Captivated By Culture Travel Blog

Slow travel , Immersion travel , Cultural travel

Captivated By Culture Travel Blog

Navigating Vietnam traffic. What downhill snow skiers understand about Vietnam traffic

What kind of insanity is this Ho Chi Minh City, Vietnam traffic, it’s…it’s….it’s snowskiing.! Yes, that’s it! It’s the black diamond run at the ski resort and the pedestrian trying to cross the street is the snow bunny, you know, the beginning skier who cuts across the path of on-coming skiers. I used to be a ski instructors so I can tell you that it is the responsibility of the skier who is uphill to avoid those in their path. The Vietnamese driver is the uphill skier and the snow bunny is the pedestrian crossing their path.
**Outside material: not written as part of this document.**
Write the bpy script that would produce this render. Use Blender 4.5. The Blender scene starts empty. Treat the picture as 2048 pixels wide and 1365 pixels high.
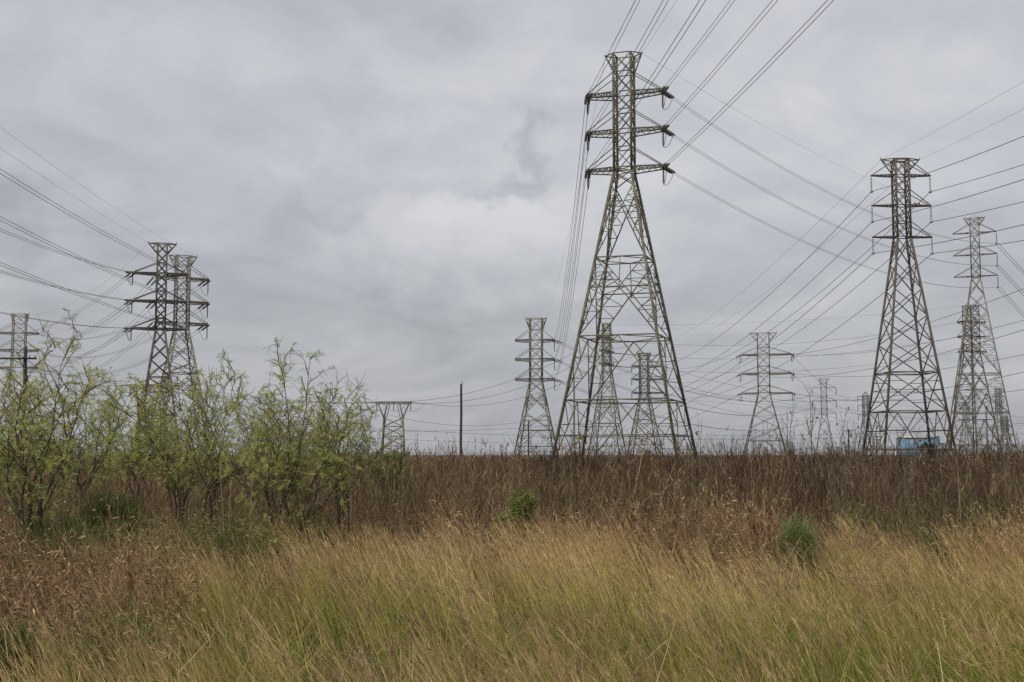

The advanced skiers can recognize the snow bunny in their path and avoid them, but only if the bunny proceeds steadily along a single trajectory, and doesn’t stop, or turn back, or fall. Only this way can the drivers track the bunny’s movement and adjust their own trajectory allowing him to reach his destination unharmed. This works only with advanced skiers, try it on the bunny hill and you’ll be smashed. For this reason, I deem the Vietnamese drivers as the most advanced drivers in the world!  

What is the most frightening traffic you have experienced as a pedestrian? If you haven’t been to Vietnam, I’m guessing that anything you have seen pales in comparison to HCMC or Hanoi. Back in the 1970’s, Asian traffic consisted of bicycles and walking. Maybe you’ve seen old black and white footage of Asian streets filled to the brim with bikes. Those were the calm and quiet times.

Vietnam traffic then and now

Read this quote from a National Geographic photographer describing Vietnam’s streets in 1973.  “It was silent. It was all bicycle traffic or people walking, so there wasn’t much on the streets to hear.”

It’s anything but silent now and almost nobody walks anywhere. Those bicycles have been replaced by 40 million loud, roaring, polluting, constantly-horn-honking motorcycles and scooters. This description from Cate Kennedy of the newspaper, The Australian, is a more apt description of what I am experiencing today: “Amid the honking, blaring, shouting, and gesturing, jackhammers will be going about their business, ­endlessly hacking up old concrete to make way for new, exposing pipes in the gutter, water flowing and pooling, the gas bottle heating the boiling oil vibrating and teetering. And all of it threatening, to my bumpkin eyes, to go arse-up in the most cataclysmic way imaginable, every moment”.

Vietnamese are expert drivers because they have to be

It may look like chaos, but it’s organized chaos! Did you get a good look at the precariously balanced bamboo chair in my picture? This is the normal mode of transportation of toddlers. Are you appalled? I am. And as if that isn’t dangerous enough, you would be terrified if I revealed how infants are transported. For this reason, Vietnamese drivers are required to be experts. There can be no mistakes!

Culture tip: If you going to Vietnam, consider a motorbike. Contrary to circumstances in 1st world countries, it’s safer than walking.

Chaos theory is alive and well in Asia’s traffic. Have you seen anything similar?